One of the most fun things that took place in the past week was getting "out of Dodge" for a wedding. We got into Saratoga a day early just to walk around, practice a little self-care and take in the vibe - and we loved it! A highlight was finding this groovy little jazz club that looks like a speakeasy, holds about 25 people comfortably (there were 60) and serves some of the best single malt Scotch ever!
Being away gave me a chance to rest so that I was very much at peace today in worship.  We played some sweet jazz, riffed on the Scriptures and then celebrated Eucharist. After a bit of post-worship grocery shopping, I started to think of next week's gospel text from John 9. In particular I have been realizing how the same "split" between the insiders who were offended by the compassion of Christ and the outsiders who were nourished and encouraged, is still all too alive and well in many of our congregations. 

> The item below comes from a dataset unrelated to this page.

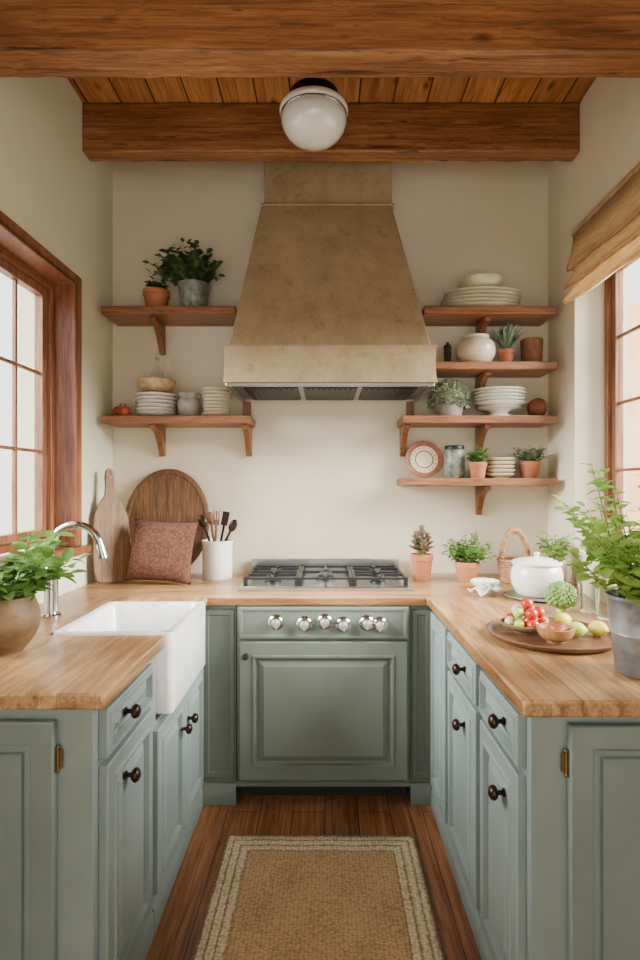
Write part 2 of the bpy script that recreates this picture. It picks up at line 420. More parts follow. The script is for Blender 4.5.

Last week, after the ecstasy of our 250th anniversary, I received two fascinating sets of emails. One set - and in truth, only two - expressed discomfort with what we emphasized during the celebration - namely our partnership with those doing non-religious things to care for the common good. It's not that these folk were in opposition to our partnership, they were just challenged because it wasn't really "churchy." (Smile... sigh... could that have been the point?!?) The other set of notes - and in truth there were over 10 - expressed joy and solidarity in a church intentionally celebrating un-churchy commitments.

In the gospel for next week, Jesus faces judgment and rejection because he brings healing to someone on the Sabbath.  It made me think of these recent reflections by Richard Rohr:

One of the best ways to study Scripture is to use the lens of cultural anthropology; in other words, to learn about the social setting in which Jesus lived and the problems with which he was dealing. What we find is that the Mediterranean culture at his time was overwhelmingly dominated by an honor/shame system largely based on externals. Actually, we still live that way in the United States and Western Europe, although we pretend we don’t!

Honor and shame are personal commodities that you can lose or gain. They’re what we would call ego possessions. You don’t have them naturally. You have to work for your honor and then show it off and protect it. You have to deny your shame, which is what we would now call the shadow self. At Jesus’ point in history, and frankly with many today, there is no inherentsense of the self. There is no natural dignity that comes from within.

Religion at its best and most mature is exactly what is needed for this problem. Without healthy religion, you have no internal or inherent source for your own dignity and positive self-image. You have to find your status and your dignity externally by what you wear, by your title, by how much money you have, by what car you drive. That’s a pretty fragile way to live. You are constantly evaluating, “How am I doing? How am I looking?” And your dignity can be taken away from you in one moment of loss of public status. This is the insecure post-modern world we live in. It is a moveable famine grounded in a sense of scarcity and “zero sum.” Only true religion inhabits the world of abundance; it even draws upon an infinite abundance.

The new/old church we are bringing to birth rejects the external judgments that separate any of US from any of THEM. It celebrates ONE table where we each have gifts to bring to the banquet and NO ONE fails to receive an invitation to the party. And it refuses to get caught up in the status judgments of those whose only sense of dignity comes from some place besides the heart.